Zoals een match bestaat uit 2 speelhelften, zo wordt het schooljaar ook opgedeeld in 2 semesters. Op het einde van elke helft komen de spelers ‘in de zestien’. Het is dan alle hens aan dek, want examentijd. Op het einde komt er zelfs soms blessuretijd bij. De leerlingen krijgen dan met een bijkomende proef of een flexibel traject extra tijd. Penalty’s beslissen soms over doorgaan of niet doorgaan naar het volgende leerjaar. Tussen de speelhelften is er een verdiende pauze, rust en reclame. Het dient om de mentale batterijen op te laden, het spel te evalueren en de tactiek bij te schaven. De voorbereiding naar volgend schooljaar.

Wereldkampioen!

Onderwijs organiseren is dus het wereldkampioenschap voetbal spelen. Omgaan met veel verwachtingen en aan een hoog wedstrijdritme. Zoals elke supporter een beetje bondscoach is, is elke ouder ook een beetje schooldirecteur. Een onderwijsspecialist met een eigen mening. Toch moet elke match gespeeld worden. En soms kan de bal ook verkeerd rollen. Gedeeld leiderschap op school is dan nodig om die verantwoordelijkheid georganiseerd te krijgen.

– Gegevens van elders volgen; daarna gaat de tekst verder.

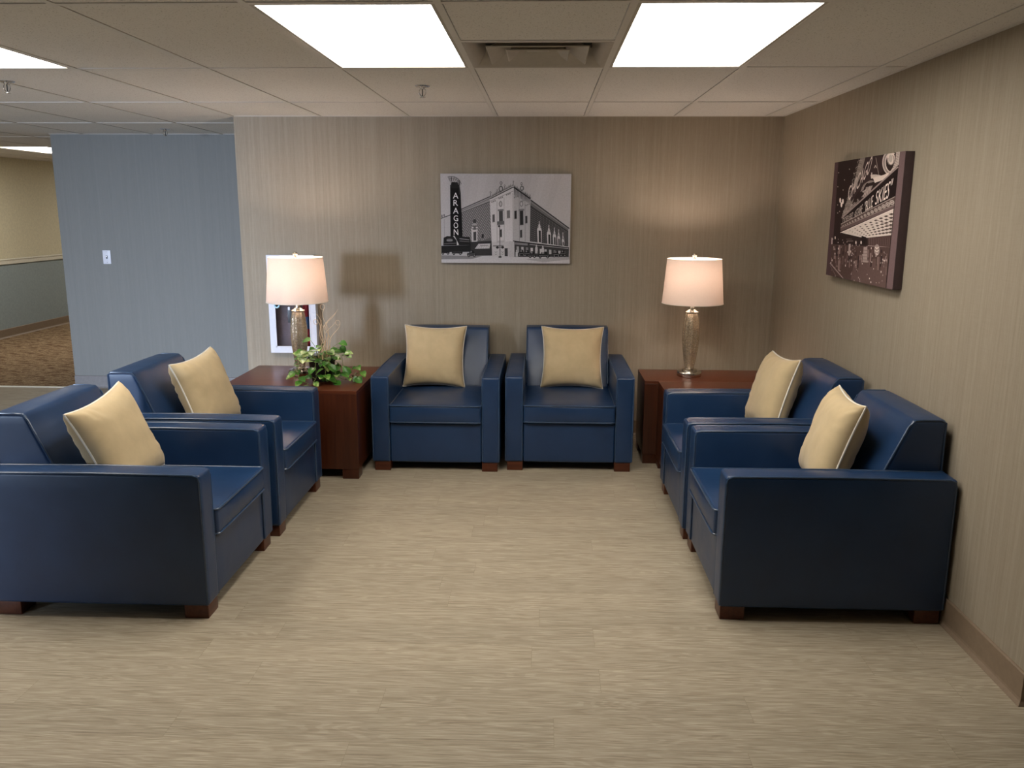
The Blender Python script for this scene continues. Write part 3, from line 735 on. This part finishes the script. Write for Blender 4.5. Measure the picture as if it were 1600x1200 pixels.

4 suggeties bij “Meester, mogen we voetballen?

  1. Van de Walle

    Leuke tekst. Maar voetbal en bij uitbreiding een wereldkampioenschap is wel een exponent van een ongebreideld neo-liberaal systeem. Een systeem waarvan ik mag hopen dat het ons onderwijs niet binnensluipt. Ik hoop dat er in Vlaanderen toch ergens nog een leerkracht is die enkele kritische vragen durft te stellen bij zo’n kampioenschap.

    Like

  2. Filip DHooghe

    Dag Yves

    Mag ik even melden dat er een tikfout in de tekst (2e lijn bij ‘aftrap’ staat “stadium” moet “stadion” zijn.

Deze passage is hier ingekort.